§ **Short task**
Every record must be transcribed in its entirety, apart from the images, which are to be omitted.
Begin
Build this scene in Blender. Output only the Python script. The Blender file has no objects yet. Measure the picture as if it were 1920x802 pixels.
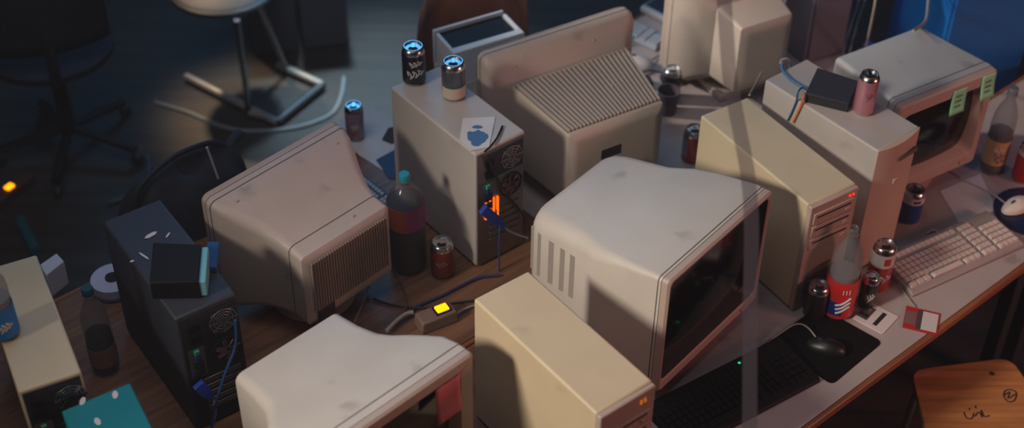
import bpy, bmesh, math, random
from mathutils import Vector, Matrix
random.seed(4)
S = bpy.context.scene
COL = S.collection
PI = math.pi
TZ = 0.74                                   # desk height above the floor
# ------------------------------------------------------------------ camera
F, PITCH, ROLL, HC = 2720.0, math.radians(40.607), math.radians(0.838), 2.826
FW = Vector((0, math.cos(PITCH), -math.sin(PITCH)))
UP0 = Vector((0, math.sin(PITCH), math.cos(PITCH)))
RT0 = Vector((1, 0, 0))
CR, SR = math.cos(ROLL), math.sin(ROLL)
RT = RT0 * CR + UP0 * SR
UP = UP0 * CR - RT0 * SR
CAM = Vector((0, 0, HC + TZ))
cd = bpy.data.cameras.new('camera'); cam = bpy.data.objects.new('camera', cd); COL.objects.link(cam)
m = Matrix((RT, UP, -FW)).transposed().to_4x4(); m.translation = CAM
cam.matrix_world = m
cd.sensor_width = 36; cd.lens = F / 1920 * 36; cd.clip_end = 60
cd.dof.use_dof = True; cd.dof.focus_distance = 3.75; cd.dof.aperture_fstop = 1.5
S.camera = cam

def ray(px, py):
    return FW + RT * ((px - 960) / F) - UP * ((py - 401) / F)
def at(px, py, z=0.0):                       # point of the photograph met at height z above the desk tops
    d = ray(px, py); t = (z + TZ - CAM.z) / d.z
    return CAM + d * t

def onplane(px, py, pt, n, off=0.):          # point of the photograph met on a vertical face
    d = ray(px, py); n = Vector(n); t = (Vector(pt) + n * off - CAM).dot(n) / d.dot(n)
    return CAM + d * t

# ------------------------------------------------------------------ materials
def lin(c):
    return tuple((v / 255 / 12.92) if v / 255 <= .04045 else ((v / 255 + .055) / 1.055) ** 2.4 for v in c) + (1,)
MATS = {}
def mat(name, rgb, rough=.5, metal=0., spec=.5, emit=0., alpha=1., trans=0., noise=.0, nscale=8., dirt=0., bump=0., coat=0., dark=None):
    if name in MATS: return MATS[name]
    M = bpy.data.materials.new(name); M.use_nodes = True
    N, L = M.node_tree.nodes, M.node_tree.links
    b = N['Principled BSDF']
    b.inputs['Base Color'].default_value = lin(rgb); b.inputs['Roughness'].default_value = rough
    b.inputs['Metallic'].default_value = metal; b.inputs['Specular IOR Level'].default_value = spec
    if coat: b.inputs['Coat Weight'].default_value = coat
    if trans: b.inputs['Transmission Weight'].default_value = trans; b.inputs['IOR'].default_value = 1.35
    if alpha < 1: b.inputs['Alpha'].default_value = alpha
    if emit:
        b.inputs['Emission Color'].default_value = lin(rgb); b.inputs['Emission Strength'].default_value = emit
    if noise or dirt or bump:
        tc = N.new('ShaderNodeTexCoord'); col = None
        if noise:
            n = N.new('ShaderNodeTexNoise'); n.inputs['Scale'].default_value = nscale; n.inputs['Detail'].default_value = 5
            L.new(tc.outputs['Object'], n.inputs['Vector'])
            r = N.new('ShaderNodeMapRange'); r.inputs['From Min'].default_value = .3; r.inputs['From Max'].default_value = .7
            r.inputs['To Min'].default_value = 1 - noise; r.inputs['To Max'].default_value = 1 + noise
            L.new(n.outputs['Fac'], r.inputs['Value'])
            mx = N.new('ShaderNodeMix'); mx.data_type = 'RGBA'; mx.blend_type = 'MULTIPLY'; mx.inputs['Factor'].default_value = 1
            mx.inputs['A'].default_value = lin(rgb); L.new(r.outputs['Result'], mx.inputs['B'])
            col = mx.outputs['Result']
        if dirt:
            v = N.new('ShaderNodeTexVoronoi'); v.inputs['Scale'].default_value = 6.5; v.feature = 'F1'
            n2 = N.new('ShaderNodeTexNoise'); n2.inputs['Scale'].default_value = 30
            ad = N.new('ShaderNodeMix'); ad.data_type = 'RGBA'; ad.blend_type = 'ADD'; ad.inputs['Factor'].default_value = .06
            L.new(tc.outputs['Object'], ad.inputs['A']); L.new(tc.outputs['Object'], n2.inputs['Vector']); L.new(n2.outputs['Color'], ad.inputs['B'])
            L.new(ad.outputs['Result'], v.inputs['Vector'])
            r = N.new('ShaderNodeMapRange'); r.inputs['From Min'].default_value = .08; r.inputs['From Max'].default_value = .2
            r.inputs['To Min'].default_value = dirt; r.inputs['To Max'].default_value = 0; L.new(v.outputs['Distance'], r.inputs['Value'])
            n3 = N.new('ShaderNodeTexNoise'); n3.inputs['Scale'].default_value = 5
            L.new(tc.outputs['Object'], n3.inputs['Vector'])
            r3 = N.new('ShaderNodeMapRange'); r3.inputs['From Min'].default_value = .46; r3.inputs['From Max'].default_value = .6; L.new(n3.outputs['Fac'], r3.inputs['Value'])
            mu = N.new('ShaderNodeMath'); mu.operation = 'MULTIPLY'; L.new(r.outputs['Result'], mu.inputs[0]); L.new(r3.outputs['Result'], mu.inputs[1])
            mx = N.new('ShaderNodeMix'); mx.data_type = 'RGBA'; L.new(mu.outputs[0], mx.inputs['Factor'])
            if col: L.new(col, mx.inputs['A'])
            else: mx.inputs['A'].default_value = lin(rgb)
            mx.inputs['B'].default_value = lin(dark or (92, 88, 88)); col = mx.outputs['Result']
        if col: L.new(col, b.inputs['Base Color'])
        if bump:
            n = N.new('ShaderNodeTexNoise'); n.inputs['Scale'].default_value = 260; n.inputs['Detail'].default_value = 2
            L.new(tc.outputs['Object'], n.inputs['Vector'])
            bp = N.new('ShaderNodeBump'); bp.inputs['Strength'].default_value = bump; bp.inputs['Distance'].default_value = .002
            L.new(n.outputs['Fac'], bp.inputs['Height']); L.new(bp.outputs['Normal'], b.inputs['Normal'])
    MATS[name] = M
    return M
def plastic(name, rgb, dirt=.5, **k):
    return mat(name, rgb, rough=k.pop('rough', .5), noise=.05, nscale=7, dirt=dirt, bump=.12, **k)

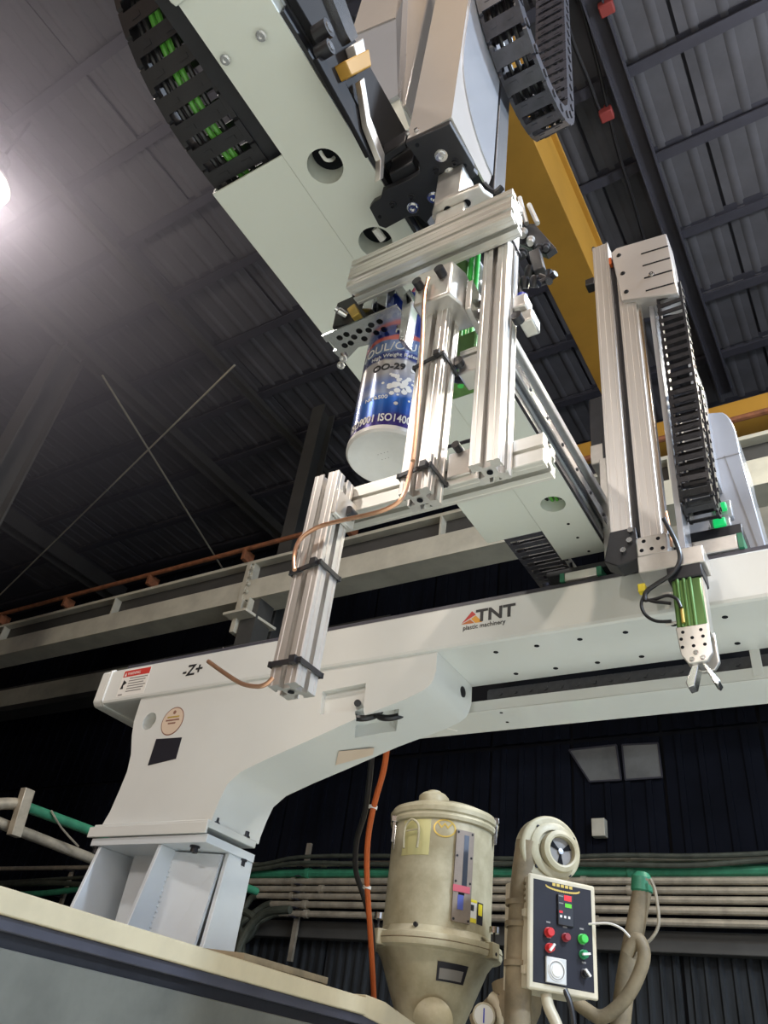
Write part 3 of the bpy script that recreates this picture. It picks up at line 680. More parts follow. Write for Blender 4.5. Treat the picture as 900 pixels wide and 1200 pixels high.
End
§ **Solution below**
Build this scene in Blender. Output only the Python script. The Blender file has no objects yet. Measure the picture as if it were 1920x802 pixels.
import bpy, bmesh, math, random
from mathutils import Vector, Matrix
random.seed(4)
S = bpy.context.scene
COL = S.collection
PI = math.pi
TZ = 0.74                                   # desk height above the floor
# ------------------------------------------------------------------ camera
F, PITCH, ROLL, HC = 2720.0, math.radians(40.607), math.radians(0.838), 2.826
FW = Vector((0, math.cos(PITCH), -math.sin(PITCH)))
UP0 = Vector((0, math.sin(PITCH), math.cos(PITCH)))
RT0 = Vector((1, 0, 0))
CR, SR = math.cos(ROLL), math.sin(ROLL)
RT = RT0 * CR + UP0 * SR
UP = UP0 * CR - RT0 * SR
CAM = Vector((0, 0, HC + TZ))
cd = bpy.data.cameras.new('camera'); cam = bpy.data.objects.new('camera', cd); COL.objects.link(cam)
m = Matrix((RT, UP, -FW)).transposed().to_4x4(); m.translation = CAM
cam.matrix_world = m
cd.sensor_width = 36; cd.lens = F / 1920 * 36; cd.clip_end = 60
cd.dof.use_dof = True; cd.dof.focus_distance = 3.75; cd.dof.aperture_fstop = 1.5
S.camera = cam

def ray(px, py):
    return FW + RT * ((px - 960) / F) - UP * ((py - 401) / F)
def at(px, py, z=0.0):                       # point of the photograph met at height z above the desk tops
    d = ray(px, py); t = (z + TZ - CAM.z) / d.z
    return CAM + d * t

def onplane(px, py, pt, n, off=0.):          # point of the photograph met on a vertical face
    d = ray(px, py); n = Vector(n); t = (Vector(pt) + n * off - CAM).dot(n) / d.dot(n)
    return CAM + d * t

# ------------------------------------------------------------------ materials
def lin(c):
    return tuple((v / 255 / 12.92) if v / 255 <= .04045 else ((v / 255 + .055) / 1.055) ** 2.4 for v in c) + (1,)
MATS = {}
def mat(name, rgb, rough=.5, metal=0., spec=.5, emit=0., alpha=1., trans=0., noise=.0, nscale=8., dirt=0., bump=0., coat=0., dark=None):
    if name in MATS: return MATS[name]
    M = bpy.data.materials.new(name); M.use_nodes = True
    N, L = M.node_tree.nodes, M.node_tree.links
    b = N['Principled BSDF']
    b.inputs['Base Color'].default_value = lin(rgb); b.inputs['Roughness'].default_value = rough
    b.inputs['Metallic'].default_value = metal; b.inputs['Specular IOR Level'].default_value = spec
    if coat: b.inputs['Coat Weight'].default_value = coat
    if trans: b.inputs['Transmission Weight'].default_value = trans; b.inputs['IOR'].default_value = 1.35
    if alpha < 1: b.inputs['Alpha'].default_value = alpha
    if emit:
        b.inputs['Emission Color'].default_value = lin(rgb); b.inputs['Emission Strength'].default_value = emit
    if noise or dirt or bump:
        tc = N.new('ShaderNodeTexCoord'); col = None
        if noise:
            n = N.new('ShaderNodeTexNoise'); n.inputs['Scale'].default_value = nscale; n.inputs['Detail'].default_value = 5
            L.new(tc.outputs['Object'], n.inputs['Vector'])
            r = N.new('ShaderNodeMapRange'); r.inputs['From Min'].default_value = .3; r.inputs['From Max'].default_value = .7
            r.inputs['To Min'].default_value = 1 - noise; r.inputs['To Max'].default_value = 1 + noise
            L.new(n.outputs['Fac'], r.inputs['Value'])
            mx = N.new('ShaderNodeMix'); mx.data_type = 'RGBA'; mx.blend_type = 'MULTIPLY'; mx.inputs['Factor'].default_value = 1
            mx.inputs['A'].default_value = lin(rgb); L.new(r.outputs['Result'], mx.inputs['B'])
            col = mx.outputs['Result']
        if dirt:
            v = N.new('ShaderNodeTexVoronoi'); v.inputs['Scale'].default_value = 6.5; v.feature = 'F1'
            n2 = N.new('ShaderNodeTexNoise'); n2.inputs['Scale'].default_value = 30
            ad = N.new('ShaderNodeMix'); ad.data_type = 'RGBA'; ad.blend_type = 'ADD'; ad.inputs['Factor'].default_value = .06
            L.new(tc.outputs['Object'], ad.inputs['A']); L.new(tc.outputs['Object'], n2.inputs['Vector']); L.new(n2.outputs['Color'], ad.inputs['B'])
            L.new(ad.outputs['Result'], v.inputs['Vector'])
            r = N.new('ShaderNodeMapRange'); r.inputs['From Min'].default_value = .08; r.inputs['From Max'].default_value = .2
            r.inputs['To Min'].default_value = dirt; r.inputs['To Max'].default_value = 0; L.new(v.outputs['Distance'], r.inputs['Value'])
            n3 = N.new('ShaderNodeTexNoise'); n3.inputs['Scale'].default_value = 5
            L.new(tc.outputs['Object'], n3.inputs['Vector'])
            r3 = N.new('ShaderNodeMapRange'); r3.inputs['From Min'].default_value = .46; r3.inputs['From Max'].default_value = .6; L.new(n3.outputs['Fac'], r3.inputs['Value'])
            mu = N.new('ShaderNodeMath'); mu.operation = 'MULTIPLY'; L.new(r.outputs['Result'], mu.inputs[0]); L.new(r3.outputs['Result'], mu.inputs[1])
            mx = N.new('ShaderNodeMix'); mx.data_type = 'RGBA'; L.new(mu.outputs[0], mx.inputs['Factor'])
            if col: L.new(col, mx.inputs['A'])
            else: mx.inputs['A'].default_value = lin(rgb)
            mx.inputs['B'].default_value = lin(dark or (92, 88, 88)); col = mx.outputs['Result']
        if col: L.new(col, b.inputs['Base Color'])
        if bump:
            n = N.new('ShaderNodeTexNoise'); n.inputs['Scale'].default_value = 260; n.inputs['Detail'].default_value = 2
            L.new(tc.outputs['Object'], n.inputs['Vector'])
            bp = N.new('ShaderNodeBump'); bp.inputs['Strength'].default_value = bump; bp.inputs['Distance'].default_value = .002
            L.new(n.outputs['Fac'], bp.inputs['Height']); L.new(bp.outputs['Normal'], b.inputs['Normal'])
    MATS[name] = M
    return M
def plastic(name, rgb, dirt=.5, **k):
    return mat(name, rgb, rough=k.pop('rough', .5), noise=.05, nscale=7, dirt=dirt, bump=.12, **k)

Write part 3 of the bpy script that recreates this picture. It picks up at line 680. More parts follow. Write for Blender 4.5. Treat the picture as 900 pixels wide and 1200 pixels high.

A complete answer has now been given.